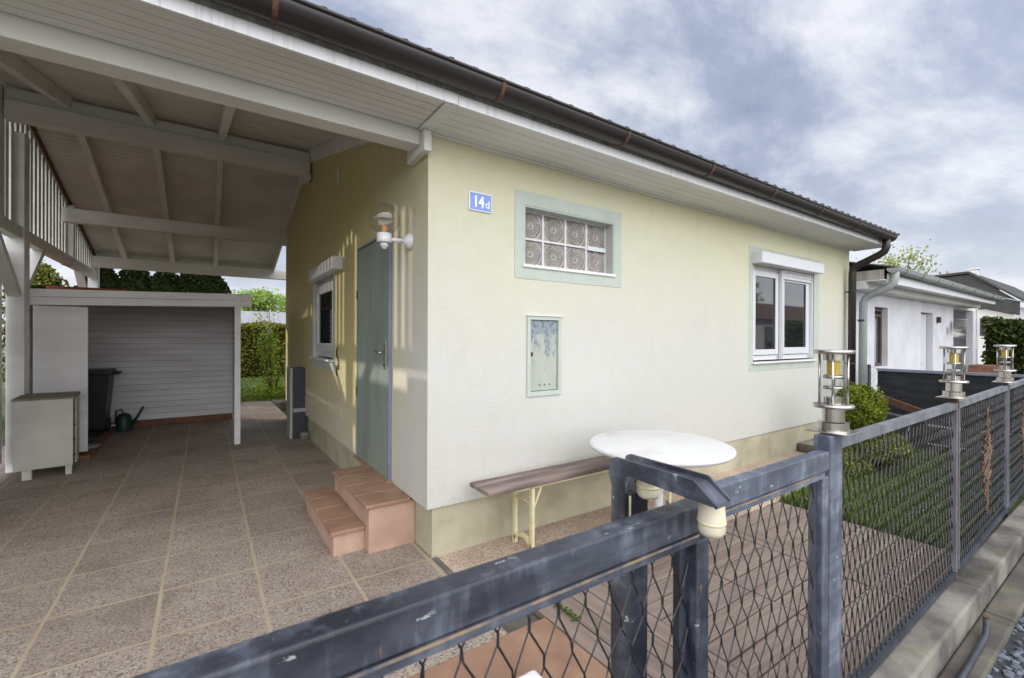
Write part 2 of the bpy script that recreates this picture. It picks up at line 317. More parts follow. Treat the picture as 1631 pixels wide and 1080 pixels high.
MT['black_board'] = simple('black_boarding', srgb(24, 27, 31), srgb(44, 48, 54), 9, lo=.45, hi=.72, rough=.8, stretch=(1, .4, 1.6), bump=.5, bscale=16)
MT['coping'] = simple('grey_blue_coping', srgb(120, 128, 140), srgb(104, 112, 124), 4, rough=.55)
MT['green_post'] = simple('dark_green_post', srgb(32, 48, 48), rough=.5)
MT['galv'] = simple('galvanised_wire', srgb(150, 154, 160), rough=.4, metal=.5)
MT['dark_metal'] = simple('dark_wrought_wire', srgb(46, 42, 42), rough=.5)
MT['corr_grey'] = simple('grey_corrugated_sheet', srgb(150, 150, 156), srgb(130, 130, 136), 2, rough=.7, stretch=(6, .5, 1))
MT['slate'] = simple('dark_slate_cladding', srgb(62, 64, 66), srgb(44, 46, 48), 5, rough=.8, stretch=(1, 1, 4), bump=.4, bscale=14, bstretch=(1, 1, 6))
MT['tile_roof_red'] = simple('red_clay_roof', srgb(108, 76, 66), srgb(88, 60, 52), 6, rough=.8, stretch=(1, 3, 1))
MT['asphalt'] = simple('asphalt', (.24, .235, .225, 1), (.18, .175, .17, 1), 8, rough=.9, bump=.5, bscale=120)

# ------------------------------------------------------------------ mesh builder
class MB:
    def __init__(s): s.b = bmesh.new()
    def box(s, x0, x1, y0, y1, z0, z1, bev=0):
        vs = [s.b.verts.new((x, y, z)) for x in (x0, x1) for y in (y0, y1) for z in (z0, z1)]
        fs = [s.b.faces.new([vs[i] for i in q]) for q in ((0, 1, 3, 2), (4, 6, 7, 5), (0, 4, 5, 1), (2, 3, 7, 6), (0, 2, 6, 4), (1, 5, 7, 3))]
        if bev:
            es = list({e for f in fs for e in f.edges})
            bmesh.ops.bevel(s.b, geom=es, offset=bev, segments=2, affect='EDGES', profile=.5)
        return s
    def bar(s, p, q, w, h, up=(0, 0, 1)):
        p, q = Vector(p), Vector(q); d = (q-p).normalized(); up = Vector(up)
        sd = d.cross(up)
        if sd.length < 1e-4: sd = d.cross(Vector((1, 0, 0)))
        sd.normalize(); u = sd.cross(d).normalized()
        vs = [s.b.verts.new(c + sd*a*w/2 + u*b_*h/2) for c in (p, q) for a, b_ in ((-1, -1), (1, -1), (1, 1), (-1, 1))]
        for k in ((0, 1, 2, 3), (7, 6, 5, 4), (0, 4, 5, 1), (1, 5, 6, 2), (2, 6, 7, 3), (3, 7, 4, 0)): s.b.faces.new([vs[i] for i in k])
        return s
    def tube(s, pts, r, n=10, cap=True):
        pts = [Vector(p) for p in pts]; rings = []
        prev = None
        for i, p in enumerate(pts):
            a = pts[max(i-1, 0)]; c = pts[min(i+1, len(pts)-1)]; d = (c-a).normalized()
            if prev is None:
                u = d.cross(Vector((0, 0, 1)))
                if u.length < 1e-3: u = d.cross(Vector((0, 1, 0)))
                u.normalize()
            else:
                u = (prev - d*prev.dot(d)).normalized()
            prev = u; v = d.cross(u); rr = r[i] if isinstance(r, (list, tuple)) else r
            rings.append([s.b.verts.new(p + u*cos(2*pi*k/n)*rr + v*sin(2*pi*k/n)*rr) for k in range(n)])
        for a, c in zip(rings, rings[1:]):
            for k in range(n):
                f = s.b.faces.new((a[k], a[(k+1) % n], c[(k+1) % n], c[k])); f.smooth = n > 5
        if cap:
            s.b.faces.new(rings[0][::-1]); s.b.faces.new(rings[-1])
        return s
    def lathe(s, cx, cy, prof, n=32, smooth=True):
        rings = []
        for r, z in prof:
            rings.append([s.b.verts.new((cx, cy, z))] if r < 1e-6 else [s.b.verts.new((cx+r*cos(2*pi*k/n), cy+r*sin(2*pi*k/n), z)) for k in range(n)])
        for a, c in zip(rings, rings[1:]):
            for k in range(n):
                j = (k+1) % n
                if len(a) == 1 and len(c) == 1: continue
                if len(a) == 1: f = s.b.faces.new((a[0], c[j], c[k]))
                elif len(c) == 1: f = s.b.faces.new((a[k], a[j], c[0]))
                else: f = s.b.faces.new((a[k], a[j], c[j], c[k]))
                f.smooth = smooth
        return s
    def cyl(s, cx, cy, r, z0, z1, n=32):
        return s.lathe(cx, cy, [(0, z0), (r, z0)], n, False).lathe(cx, cy, [(r, z0), (r, z1)], n).lathe(cx, cy, [(r, z1), (0, z1)], n, False)
    def prism(s, poly, axis, a0, a1):
        # poly in the two other axes (order: x:(y,z) y:(x,z) z:(x,y))
        def P(u, v, a): return {'x': (a, u, v), 'y': (u, a, v), 'z': (u, v, a)}[axis]
        A = [s.b.verts.new(P(u, v, a0)) for u, v in poly]; B = [s.b.verts.new(P(u, v, a1)) for u, v in poly]
        s.b.faces.new(A); s.b.faces.new(B[::-1]); n = len(poly)
        for i in range(n): s.b.faces.new((A[i], B[i], B[(i+1) % n], A[(i+1) % n]))
        return s
    def quad(s, pts):
        s.b.faces.new([s.b.verts.new(p) for p in pts]); return s
    def leaf(s, c, size, nrm=None, asp=1.6):
        a = Vector((random.gauss(0, 1), random.gauss(0, 1), random.gauss(0, 1))).normalized()
        if nrm is not None: a = (a + nrm*.9).normalized()
        u = a.cross(Vector((random.gauss(0, 1), random.gauss(0, 1), random.gauss(0, 1)))).normalized(); v = a.cross(u)
        l = size*random.uniform(.6, 1.2)
        s.b.faces.new([s.b.verts.new(c + u*l*asp*.5), s.b.verts.new(c + v*l*.5), s.b.verts.new(c - u*l*asp*.5), s.b.verts.new(c - v*l*.5)])

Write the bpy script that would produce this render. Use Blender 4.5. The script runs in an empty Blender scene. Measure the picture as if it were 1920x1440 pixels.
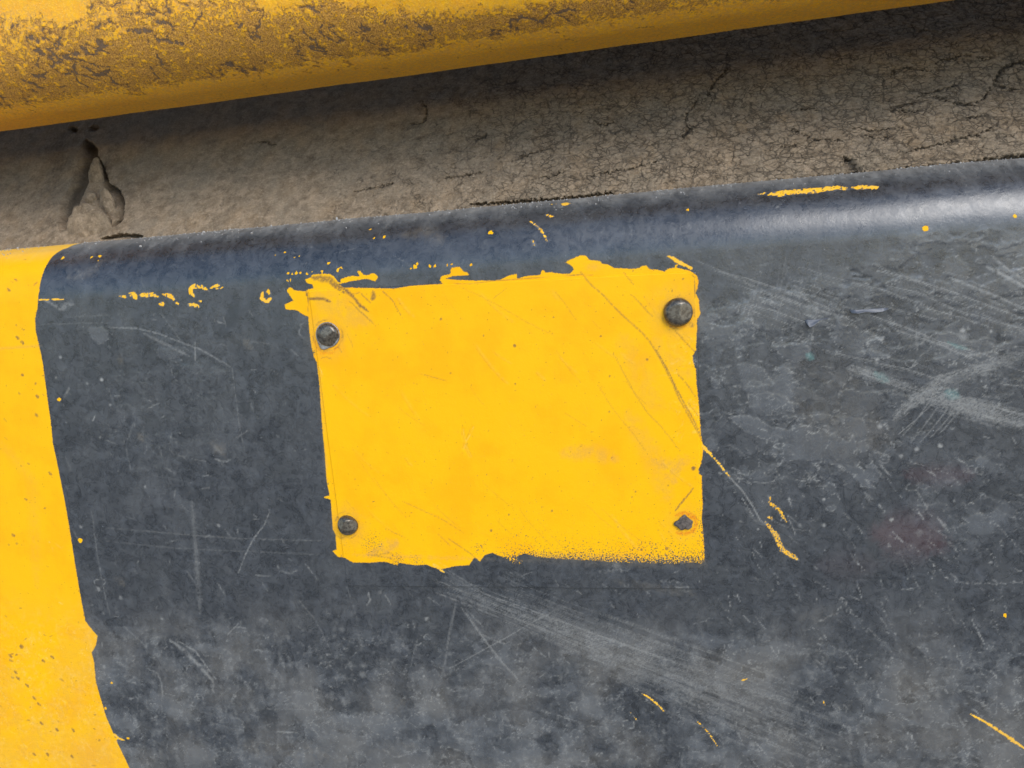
import bpy, math, random
import numpy as np
from mathutils import Matrix, Vector

random.seed(7)
C = bpy.context.scene.collection
MM = 0.001                                   # the numbers below are millimetres, the scene is metres

# ------------------------------------------------------------------ camera
F = 1380.0                                   # focal length in pixels of the 1920 px wide photograph
DIST = 226.0
def nrm(v): v = np.array(v, float); return v / np.linalg.norm(v)
EX = nrm((7294, -280, -F))                   # the panel's right, into-the-scene and up axes seen from the camera
dn = np.array((580, 8740, F), float); dn -= EX * dn.dot(EX); EZ = -nrm(dn)
EY = np.cross(EZ, EX)
M = np.column_stack((EX, EY, EZ))            # world -> camera (x right, y down, z forward)
CAM = -DIST * M[2]
cam_data = bpy.data.cameras.new("camera")
cam = bpy.data.objects.new("camera", cam_data); C.objects.link(cam)
rot = Matrix((tuple(M[0]), tuple(-M[1]), tuple(-M[2]))).transposed()
cam.matrix_world = Matrix.Translation(Vector(CAM * MM)) @ rot.to_4x4()
cam_data.sensor_width = 36; cam_data.lens = 36 * F / 1920
cam_data.clip_start = 0.005; cam_data.clip_end = 2000
cam_data.dof.use_dof = True; cam_data.dof.focus_distance = 0.222; cam_data.dof.aperture_fstop = 30
bpy.context.scene.camera = cam

# ------------------------------------------------------------------ sky, sun, exposure
SUN_EL, SUN_AZ = math.radians(37), math.radians(33)      # azimuth: degrees to the right of straight behind the camera
w = bpy.data.worlds.new("World"); bpy.context.scene.world = w; w.use_nodes = True
wn = w.node_tree; wn.nodes.clear()
sky = wn.nodes.new("ShaderNodeTexSky"); sky.sky_type = 'NISHITA'; sky.sun_disc = False
sky.sun_elevation = SUN_EL; sky.sun_rotation = math.pi - SUN_AZ
sky.dust_density = .5; sky.air_density = 1.0; sky.ozone_density = 1.6
bg = wn.nodes.new("ShaderNodeBackground"); bg.inputs[1].default_value = 0.15
wo = wn.nodes.new("ShaderNodeOutputWorld")
wn.links.new(sky.outputs[0], bg.inputs[0]); wn.links.new(bg.outputs[0], wo.inputs[0])
sd = bpy.data.lights.new("sun", 'SUN'); sd.energy = 1.15; sd.angle = math.radians(30); sd.color = (1, .97, .93)
so = bpy.data.objects.new("sun", sd); C.objects.link(so)
to_sun = Vector((math.sin(SUN_AZ) * math.cos(SUN_EL), -math.cos(SUN_AZ) * math.cos(SUN_EL), math.sin(SUN_EL)))
so.rotation_euler = to_sun.to_track_quat('Z', 'Y').to_euler(); so.location = to_sun * 3
vs = bpy.context.scene.view_settings
vs.view_transform = 'Standard'; vs.look = 'None'; vs.exposure = 0.92; vs.gamma = 1

# ------------------------------------------------------------------ numpy helpers
def project(P):
    q = (P - CAM) @ M.T
    return 960 + F * q[..., 0] / q[..., 2], 720 + F * q[..., 1] / q[..., 2]
_r = np.random.RandomState(3)
PERM = _r.permutation(256).astype(np.int64); PERM = np.concatenate((PERM, PERM))
GA = _r.rand(256) * 2 * np.pi; GX, GY = np.cos(GA).astype(np.float32), np.sin(GA).astype(np.float32)
RA, RC = _r.rand(256).astype(np.float32), _r.rand(256).astype(np.float32)
def _h(i, j, s): return PERM[(PERM[(i + s * 17) & 255] + j + s * 31) & 255]
def perlin(x, y, s=0):                       # about -1..1
    x = np.asarray(x, np.float32); y = np.asarray(y, np.float32)
    xi = np.floor(x).astype(np.int64); yi = np.floor(y).astype(np.int64)
    fx = (x - xi).astype(np.float32); fy = (y - yi).astype(np.float32)
    ux = fx * fx * fx * (fx * (fx * 6 - 15) + 10); uy = fy * fy * fy * (fy * (fy * 6 - 15) + 10)
    def g(i, j, dx, dy): h = _h(i, j, s); return GX[h] * dx + GY[h] * dy
    a = g(xi, yi, fx, fy); b = g(xi + 1, yi, fx - 1, fy); c = g(xi, yi + 1, fx, fy - 1); d = g(xi + 1, yi + 1, fx - 1, fy - 1)
    return (a + (b - a) * ux + (c - a) * uy + (a - b - c + d) * ux * uy) * 1.5
def fbm(x, y, o=4, s=0, gain=.5):
    t = 0; a = 1; n = 0
    for k in range(o):
        t = t + a * perlin(x * 2 ** k + 13.7 * k, y * 2 ** k - 7.1 * k, s + k); n += a; a *= gain
    return t / n
def worley(x, y, s=0):
    xi = np.floor(x).astype(np.int64); yi = np.floor(y).astype(np.int64)
    f1 = np.full(x.shape, 9., np.float32); f2 = f1.copy(); idc = np.zeros(x.shape, np.int64)
    for dx in (-1, 0, 1):
        for dy in (-1, 0, 1):
            h = _h(xi + dx, yi + dy, s)
            d = np.hypot(xi + dx + RA[h] - x, yi + dy + RC[h] - y).astype(np.float32)
            near = d < f1
            f2 = np.where(near, f1, np.minimum(f2, d)); idc = np.where(near, h, idc); f1 = np.where(near, d, f1)
    return f1, f2, idc
def sstep(a, b, x): t = np.clip((x - a) / (b - a), 0, 1); return t * t * (3 - 2 * t)

class Sheet:
    """a surface given by map(u, w) -> xyz in mm, sampled on a grid; fields are painted in its own coordinates"""
    def __init__(s, fmap, u, wv):
        s.map = fmap; s.u = np.asarray(u, np.float64); s.w = np.asarray(wv, np.float64)
        s.U, s.W = np.meshgrid(s.u, s.w); s.U = s.U.astype(np.float32); s.W = s.W.astype(np.float32); s.f = {}
    def field(s, n):
        if n not in s.f: s.f[n] = np.zeros(s.U.shape, np.float32)
        return s.f[n]
    def hit(s, px, py, u0=0., w0=0.):
        if py == 'lip': return s.hit(px, 478 - .0911 * px)[0], 18.
        return hit(s.map, px, py, getattr(s, 'guess', (u0, w0)))
    def box(s, a, b, c, d):
        i0, i1 = np.searchsorted(s.u, (a, b)); j0, j1 = np.searchsorted(s.w, (c, d))
        return (slice(j0, j1), slice(i0, i1)) if i1 > i0 and j1 > j0 else None
    def stroke(s, name, pts, wpx, val=1., mode='max', soft=.5, brk=0., bs=1.2, taper=.6, rough=0., seed=1):
        K = .164
        P = [s.hit(*p) for p in pts]; r = wpx * K / 2; m = r * 1.6 + rough * 2 + .3
        xs = [p[0] for p in P]; ys = [p[1] for p in P]
        sl = s.box(min(xs) - m, max(xs) + m, min(ys) - m, max(ys) + m)
        if sl is None: return
        x = s.U[sl]; y = s.W[sl]; X, Y = x, y
        if rough:
            x = x + rough * fbm(X / 1.1, Y / 1.1, 3, seed); y = y + rough * fbm(X / 1.1 + 50, Y / 1.1, 3, seed + 4)
        L = [0]
        for a, b in zip(P[:-1], P[1:]): L.append(L[-1] + math.hypot(b[0] - a[0], b[1] - a[1]))
        tot = max(L[-1], 1e-6); best = np.full(x.shape, 1e9, np.float32); tt = np.zeros(x.shape, np.float32)
        for k in range(len(P) - 1):
            (ax, ay), (bx, by) = P[k], P[k + 1]; dx, dy = bx - ax, by - ay; l2 = dx * dx + dy * dy + 1e-9
            t = np.clip(((x - ax) * dx + (y - ay) * dy) / l2, 0, 1)
            d = np.hypot(x - ax - t * dx, y - ay - t * dy); n = d < best
            best = np.where(n, d, best); tt = np.where(n, (L[k] + t * math.sqrt(l2)) / tot, tt)
        if len(P) == 1: best = np.hypot(x - P[0][0], y - P[0][1]); tt = tt + .5
        rr = r * np.maximum(1e-3, (1 - taper) + taper * np.sqrt(np.clip(4 * tt * (1 - tt), 0, 1)))
        v = 1 - sstep(rr * (1 - soft), rr * (1 + soft) + .05, best)
        if brk: v = v * sstep(-.5, .35, fbm(X / bs, Y / bs, 3, seed + 9) + (.5 - brk))
        f = s.field(name); v = v * val
        if mode == 'max': f[sl] = np.maximum(f[sl], v)
        elif mode == 'add': f[sl] += v
        elif mode == 'sub': f[sl] -= v
        elif mode == 'mul': f[sl] *= (1 - v)
    def dot(s, name, p, wpx, **k): s.stroke(name, [p], wpx, taper=0, **k)
    def sdf(s, pts, margin=6.):
        P = np.array([s.hit(*p) for p in pts]); a, b = P.min(0) - margin, P.max(0) + margin
        sl = s.box(a[0], b[0], a[1], b[1])
        if sl is None: return None, None
        x, y = s.U[sl], s.W[sl]; best = np.full(x.shape, 1e9, np.float32); ins = np.zeros(x.shape, bool)
        for k in range(len(P)):
            (ax, ay), (bx, by) = P[k], P[(k + 1) % len(P)]; dx, dy = bx - ax, by - ay
            t = np.clip(((x - ax) * dx + (y - ay) * dy) / (dx * dx + dy * dy + 1e-9), 0, 1)
            best = np.minimum(best, (x - ax - t * dx) ** 2 + (y - ay - t * dy) ** 2)
            if ay != by: ins ^= ((ay > y) != (by > y)) & (x < ax + dx * (y - ay) / dy)
        return sl, np.where(ins, 1, -1) * np.sqrt(best)
    def poly(s, name, pts, val=1., mode='max', edge=.12, rough=0., brk=0., seed=5):
        sl, d = s.sdf(pts, 2.5)
        if sl is None: return
        if rough: d = d + rough * fbm(s.U[sl] / 1.3, s.W[sl] / 1.3, 4, seed, .6)
        v = sstep(-edge, edge, d) * val
        if brk: v = v * sstep(-.4, .4, fbm(s.U[sl] / 2, s.W[sl] / 2, 4, seed + 2) + .5 - brk)
        f = s.field(name)
        if mode == 'max': f[sl] = np.maximum(f[sl], v)
        elif mode == 'add': f[sl] += v
        elif mode == 'mul': f[sl] *= (1 - v)

def hit(fmap, px, py, guess=(0., 0.)):
    u, v = guess
    for _ in range(14):
        e = .01
        A = np.array([fmap(u, v), fmap(u + e, v), fmap(u, v + e)], float); qx, qy = project(A)
        J = np.array([[(qx[1] - qx[0]) / e, (qx[2] - qx[0]) / e], [(qy[1] - qy[0]) / e, (qy[2] - qy[0]) / e]])
        try: du = np.linalg.solve(J, (px - qx[0], py - qy[0]))
        except Exception: break
        n = np.hypot(*du)
        if n > 30: du = du * 30 / n
        u += du[0]; v += du[1]
        if n < 1e-3: break
    return float(u), float(v)

def spaced(a, b, step, ext_a, ext_b):        # fine steps from a to b, growing steps out to the extensions
    out = list(np.arange(a, b, step)); s = step; x = a; pre = []
    while x > ext_a: s *= 1.35; x -= s; pre.append(x)
    s = step; x = out[-1]
    while x < ext_b: s *= 1.35; x += s; out.append(x)
    return np.array(pre[::-1] + out)

def link(name, me, mat=None, parent=None, loc=None):
    o = bpy.data.objects.new(name, me); C.objects.link(o)
    if mat: me.materials.append(mat)
    if parent: o.parent = parent
    if loc is not None: o.location = loc
    return o
def tag(o, label=None, cat=None, group=None, kind=None):
    for k, v in (('label', label), ('category', cat), ('group', group), ('kind', kind)):
        if v: o[k] = v
    return o
def grid_object(name, S, P, mat, attrs, parent=None, flip=False):
    ny, nx = S.U.shape
    me = bpy.data.meshes.new(name); co = (P * MM).astype(np.float32).reshape(-1, 3)
    i = np.arange(ny * nx).reshape(ny, nx)
    q = np.stack((i[:-1, :-1], i[:-1, 1:], i[1:, 1:], i[1:, :-1]), -1).reshape(-1, 4)
    if flip: q = q[:, ::-1]
    nf = len(q)
    me.vertices.add(len(co)); me.vertices.foreach_set("co", co.ravel())
    me.loops.add(nf * 4); me.loops.foreach_set("vertex_index", q.ravel().astype(np.int32))
    me.polygons.add(nf); me.polygons.foreach_set("loop_start", np.arange(nf, dtype=np.int32) * 4)
    me.polygons.foreach_set("use_smooth", np.ones(nf, bool))
    me.update(calc_edges=True)
    for a in attrs:
        at = me.attributes.new(a, 'FLOAT', 'POINT'); at.data.foreach_set("value", S.field(a).astype(np.float32).ravel())
    return link(name, me, mat, parent)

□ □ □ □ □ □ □

## WHAT IS ASKED:
Your task is to quote, unchanged, only the lines from the line bearing "Write the bpy" through the line bearing "from mathutils import Matrix, Vector"; the pictures are not part of the copy.

## RESPONSE TO THIS TASK:
Write the bpy script that would produce this render. Use Blender 4.5. The script runs in an empty Blender scene. Measure the picture as if it were 1920x1440 pixels.
import bpy, math, random
import numpy as np
from mathutils import Matrix, Vector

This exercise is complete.